## Excerpted records

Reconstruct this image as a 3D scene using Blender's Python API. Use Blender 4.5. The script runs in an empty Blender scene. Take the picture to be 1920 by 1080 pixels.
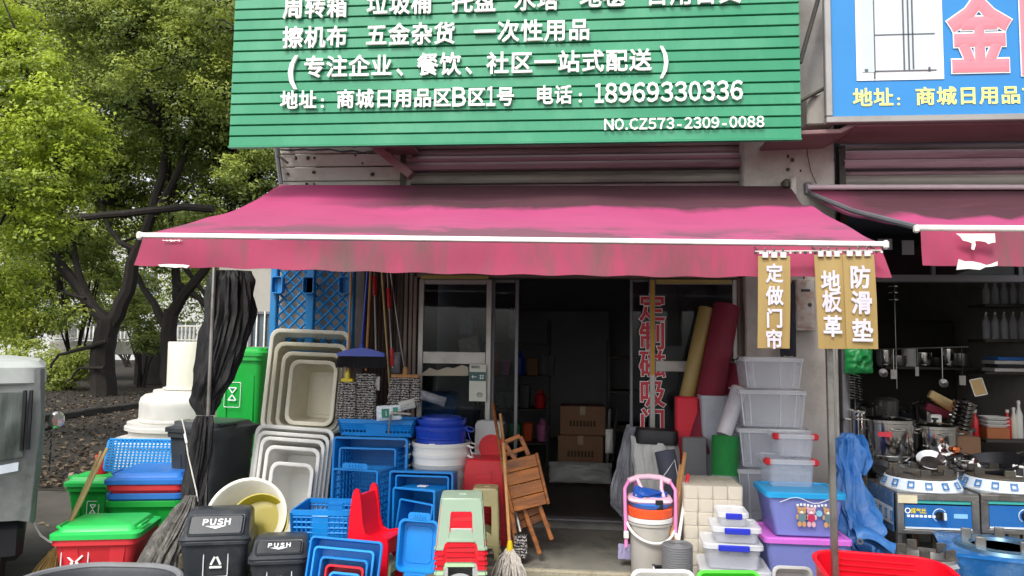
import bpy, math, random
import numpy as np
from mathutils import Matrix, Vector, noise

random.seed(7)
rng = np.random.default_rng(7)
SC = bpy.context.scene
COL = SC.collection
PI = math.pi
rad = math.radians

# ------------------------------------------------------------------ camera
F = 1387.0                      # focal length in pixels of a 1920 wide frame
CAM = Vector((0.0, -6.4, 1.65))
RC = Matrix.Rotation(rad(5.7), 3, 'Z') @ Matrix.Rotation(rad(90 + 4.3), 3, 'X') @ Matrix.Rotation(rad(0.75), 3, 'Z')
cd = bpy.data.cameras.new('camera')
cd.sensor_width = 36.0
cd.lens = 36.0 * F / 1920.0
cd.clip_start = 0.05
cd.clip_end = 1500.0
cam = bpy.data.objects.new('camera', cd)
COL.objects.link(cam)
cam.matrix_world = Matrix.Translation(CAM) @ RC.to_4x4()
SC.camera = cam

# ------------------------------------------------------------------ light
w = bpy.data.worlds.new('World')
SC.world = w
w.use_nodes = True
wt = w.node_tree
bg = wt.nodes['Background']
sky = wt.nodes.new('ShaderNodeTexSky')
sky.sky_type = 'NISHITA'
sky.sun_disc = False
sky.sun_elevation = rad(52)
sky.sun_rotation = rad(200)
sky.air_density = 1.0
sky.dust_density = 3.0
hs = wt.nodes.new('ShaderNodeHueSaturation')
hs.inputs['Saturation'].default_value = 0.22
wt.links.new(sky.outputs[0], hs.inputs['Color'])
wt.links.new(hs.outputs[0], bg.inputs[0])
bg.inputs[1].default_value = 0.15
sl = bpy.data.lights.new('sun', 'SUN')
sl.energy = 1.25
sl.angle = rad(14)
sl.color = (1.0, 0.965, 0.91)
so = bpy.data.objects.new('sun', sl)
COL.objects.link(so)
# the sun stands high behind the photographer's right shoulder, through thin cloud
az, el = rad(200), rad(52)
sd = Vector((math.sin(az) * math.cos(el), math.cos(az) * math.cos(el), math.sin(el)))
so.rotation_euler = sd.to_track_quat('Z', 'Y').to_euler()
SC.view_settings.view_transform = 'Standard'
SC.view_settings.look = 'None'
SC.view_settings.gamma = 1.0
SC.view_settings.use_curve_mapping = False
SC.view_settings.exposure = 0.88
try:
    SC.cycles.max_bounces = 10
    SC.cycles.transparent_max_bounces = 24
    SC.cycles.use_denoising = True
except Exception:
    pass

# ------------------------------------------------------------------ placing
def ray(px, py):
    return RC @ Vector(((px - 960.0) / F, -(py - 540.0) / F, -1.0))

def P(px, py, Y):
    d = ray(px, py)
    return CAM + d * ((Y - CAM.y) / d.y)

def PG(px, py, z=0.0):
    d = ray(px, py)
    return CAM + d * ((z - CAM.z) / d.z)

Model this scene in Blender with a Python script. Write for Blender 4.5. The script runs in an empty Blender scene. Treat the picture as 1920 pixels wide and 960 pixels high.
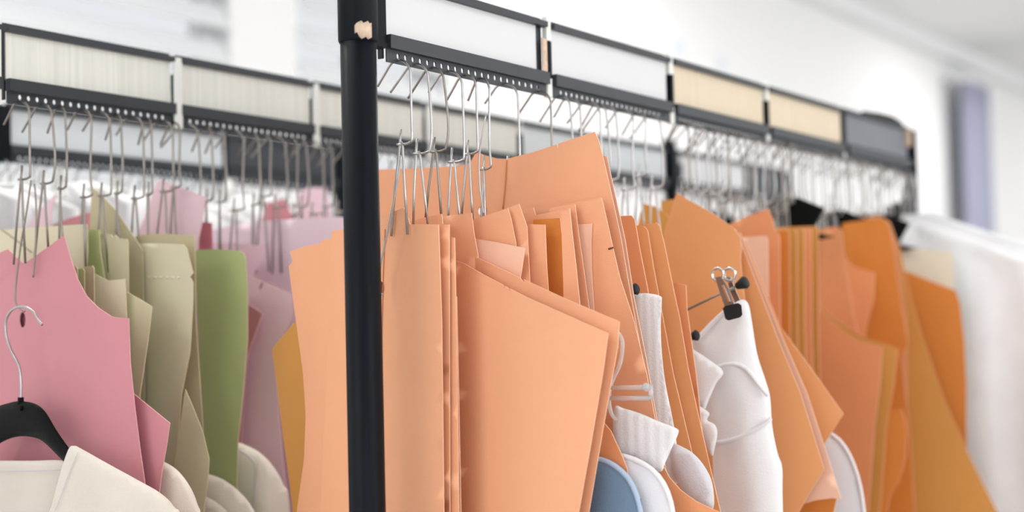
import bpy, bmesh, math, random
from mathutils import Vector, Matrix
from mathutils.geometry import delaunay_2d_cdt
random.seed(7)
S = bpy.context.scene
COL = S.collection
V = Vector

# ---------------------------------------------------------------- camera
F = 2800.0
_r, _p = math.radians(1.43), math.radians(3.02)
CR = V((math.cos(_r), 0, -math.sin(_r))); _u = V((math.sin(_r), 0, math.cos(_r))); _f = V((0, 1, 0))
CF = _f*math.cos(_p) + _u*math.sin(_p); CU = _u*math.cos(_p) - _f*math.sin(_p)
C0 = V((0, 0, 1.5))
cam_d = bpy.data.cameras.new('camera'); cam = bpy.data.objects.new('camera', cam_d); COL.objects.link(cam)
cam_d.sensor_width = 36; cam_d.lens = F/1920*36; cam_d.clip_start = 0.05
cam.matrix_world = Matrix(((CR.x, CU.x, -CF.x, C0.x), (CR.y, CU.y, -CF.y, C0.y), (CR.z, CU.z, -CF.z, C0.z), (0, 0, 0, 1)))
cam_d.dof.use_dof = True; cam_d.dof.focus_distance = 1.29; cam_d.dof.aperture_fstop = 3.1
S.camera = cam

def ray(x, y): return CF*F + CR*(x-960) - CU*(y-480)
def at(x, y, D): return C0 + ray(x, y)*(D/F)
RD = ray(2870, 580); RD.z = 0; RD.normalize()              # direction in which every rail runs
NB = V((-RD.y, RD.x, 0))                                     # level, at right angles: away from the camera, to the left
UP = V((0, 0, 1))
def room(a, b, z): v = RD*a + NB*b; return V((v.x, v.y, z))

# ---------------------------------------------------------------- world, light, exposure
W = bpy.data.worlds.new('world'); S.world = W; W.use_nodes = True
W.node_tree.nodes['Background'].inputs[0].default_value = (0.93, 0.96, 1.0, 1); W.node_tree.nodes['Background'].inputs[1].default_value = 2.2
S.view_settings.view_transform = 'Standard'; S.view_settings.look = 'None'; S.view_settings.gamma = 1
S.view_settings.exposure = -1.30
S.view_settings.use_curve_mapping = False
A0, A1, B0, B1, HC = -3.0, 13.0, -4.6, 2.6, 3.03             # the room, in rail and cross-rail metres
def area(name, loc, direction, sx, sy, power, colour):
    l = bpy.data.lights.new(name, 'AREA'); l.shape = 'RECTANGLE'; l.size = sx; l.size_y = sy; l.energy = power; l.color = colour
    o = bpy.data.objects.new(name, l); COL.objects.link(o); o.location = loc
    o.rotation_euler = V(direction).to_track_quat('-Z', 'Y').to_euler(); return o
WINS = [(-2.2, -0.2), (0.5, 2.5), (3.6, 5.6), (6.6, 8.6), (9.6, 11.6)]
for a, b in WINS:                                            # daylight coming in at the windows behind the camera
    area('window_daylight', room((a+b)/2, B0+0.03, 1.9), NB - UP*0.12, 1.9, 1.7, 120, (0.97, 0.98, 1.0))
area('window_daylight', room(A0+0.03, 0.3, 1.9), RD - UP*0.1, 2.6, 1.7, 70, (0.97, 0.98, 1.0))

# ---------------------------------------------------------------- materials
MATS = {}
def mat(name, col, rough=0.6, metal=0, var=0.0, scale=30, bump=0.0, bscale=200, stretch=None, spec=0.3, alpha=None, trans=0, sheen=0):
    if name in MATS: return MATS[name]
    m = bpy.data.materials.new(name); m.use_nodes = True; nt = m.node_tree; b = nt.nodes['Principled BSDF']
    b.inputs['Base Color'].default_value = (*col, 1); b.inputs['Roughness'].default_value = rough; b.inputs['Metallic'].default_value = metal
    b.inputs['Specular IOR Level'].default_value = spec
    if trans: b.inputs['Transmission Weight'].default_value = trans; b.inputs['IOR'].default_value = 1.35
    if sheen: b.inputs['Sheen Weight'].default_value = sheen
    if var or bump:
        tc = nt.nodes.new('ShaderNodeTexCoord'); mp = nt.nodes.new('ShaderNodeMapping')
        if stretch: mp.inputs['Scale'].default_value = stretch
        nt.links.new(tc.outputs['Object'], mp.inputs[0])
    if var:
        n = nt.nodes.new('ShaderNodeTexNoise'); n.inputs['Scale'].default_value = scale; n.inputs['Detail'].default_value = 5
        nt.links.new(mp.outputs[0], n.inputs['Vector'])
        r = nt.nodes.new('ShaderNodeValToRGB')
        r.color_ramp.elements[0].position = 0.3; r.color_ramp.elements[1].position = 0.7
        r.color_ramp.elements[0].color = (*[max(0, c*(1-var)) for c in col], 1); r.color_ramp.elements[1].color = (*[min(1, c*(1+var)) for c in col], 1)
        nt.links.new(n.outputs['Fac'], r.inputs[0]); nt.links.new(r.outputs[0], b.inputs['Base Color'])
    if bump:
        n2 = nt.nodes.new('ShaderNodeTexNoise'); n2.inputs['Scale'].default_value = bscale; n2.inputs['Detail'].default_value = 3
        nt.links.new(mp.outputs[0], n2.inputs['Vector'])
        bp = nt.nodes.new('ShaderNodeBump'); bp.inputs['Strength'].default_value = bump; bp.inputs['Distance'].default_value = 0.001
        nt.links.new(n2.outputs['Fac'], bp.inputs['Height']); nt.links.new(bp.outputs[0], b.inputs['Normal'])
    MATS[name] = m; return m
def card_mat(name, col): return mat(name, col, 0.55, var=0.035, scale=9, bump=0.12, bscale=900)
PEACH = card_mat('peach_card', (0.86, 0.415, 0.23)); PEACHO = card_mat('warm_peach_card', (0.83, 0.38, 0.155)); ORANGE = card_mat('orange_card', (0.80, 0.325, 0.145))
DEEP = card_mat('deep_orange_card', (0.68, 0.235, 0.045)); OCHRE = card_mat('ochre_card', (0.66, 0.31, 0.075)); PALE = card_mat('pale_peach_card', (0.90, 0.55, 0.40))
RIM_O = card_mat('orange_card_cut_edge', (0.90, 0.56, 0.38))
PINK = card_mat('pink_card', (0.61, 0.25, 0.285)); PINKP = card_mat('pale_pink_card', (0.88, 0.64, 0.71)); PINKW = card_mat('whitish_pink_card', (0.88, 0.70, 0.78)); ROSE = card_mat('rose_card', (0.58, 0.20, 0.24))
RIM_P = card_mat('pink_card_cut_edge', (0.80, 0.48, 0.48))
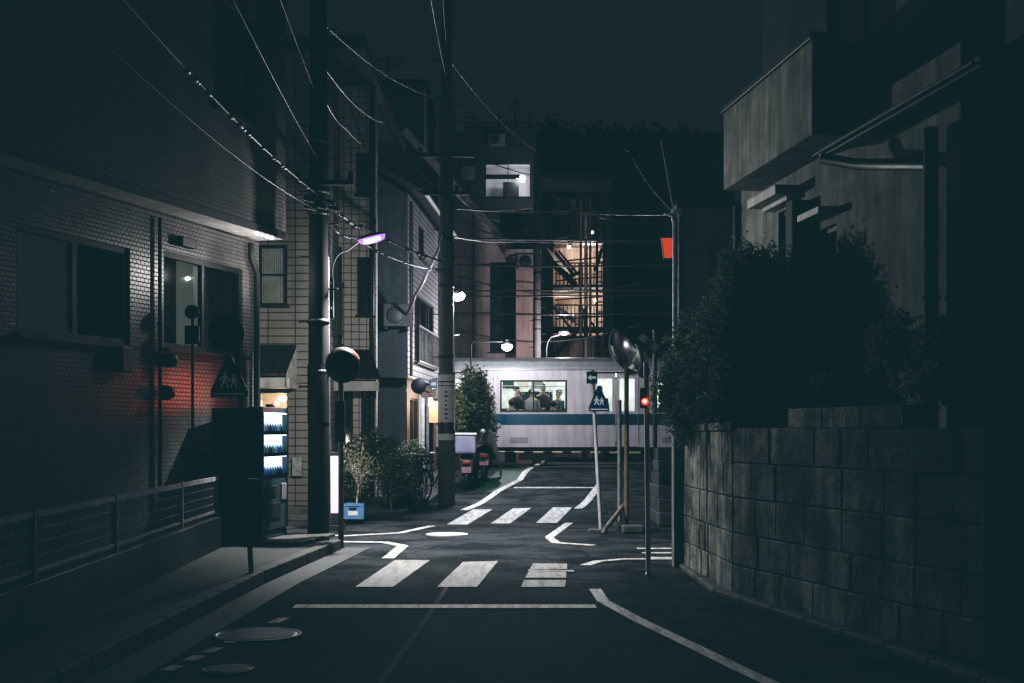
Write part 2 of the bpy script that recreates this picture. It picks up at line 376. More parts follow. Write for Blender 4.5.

## What you have to do
Pictures are excluded: retype only the lines from the beginning of the listing above through the line with "SC.camera = cam", both included.

## Solution to this task
Reconstruct this image as a 3D scene using Blender's Python API. Use Blender 4.5. The script runs in an empty Blender scene. Take the picture to be 1920 by 1080 pixels.
import bpy, math, random
import numpy as np
from mathutils import Matrix, Vector, noise

random.seed(7)
rng = np.random.default_rng(7)
SC = bpy.context.scene
COL = SC.collection
PI = math.pi
rad = math.radians

# ------------------------------------------------------------------ camera
F = 1387.0                      # focal length in pixels of a 1920 wide frame
CAM = Vector((0.0, -6.4, 1.65))
RC = Matrix.Rotation(rad(5.7), 3, 'Z') @ Matrix.Rotation(rad(90 + 4.3), 3, 'X') @ Matrix.Rotation(rad(0.75), 3, 'Z')
cd = bpy.data.cameras.new('camera')
cd.sensor_width = 36.0
cd.lens = 36.0 * F / 1920.0
cd.clip_start = 0.05
cd.clip_end = 1500.0
cam = bpy.data.objects.new('camera', cd)
COL.objects.link(cam)
cam.matrix_world = Matrix.Translation(CAM) @ RC.to_4x4()
SC.camera = cam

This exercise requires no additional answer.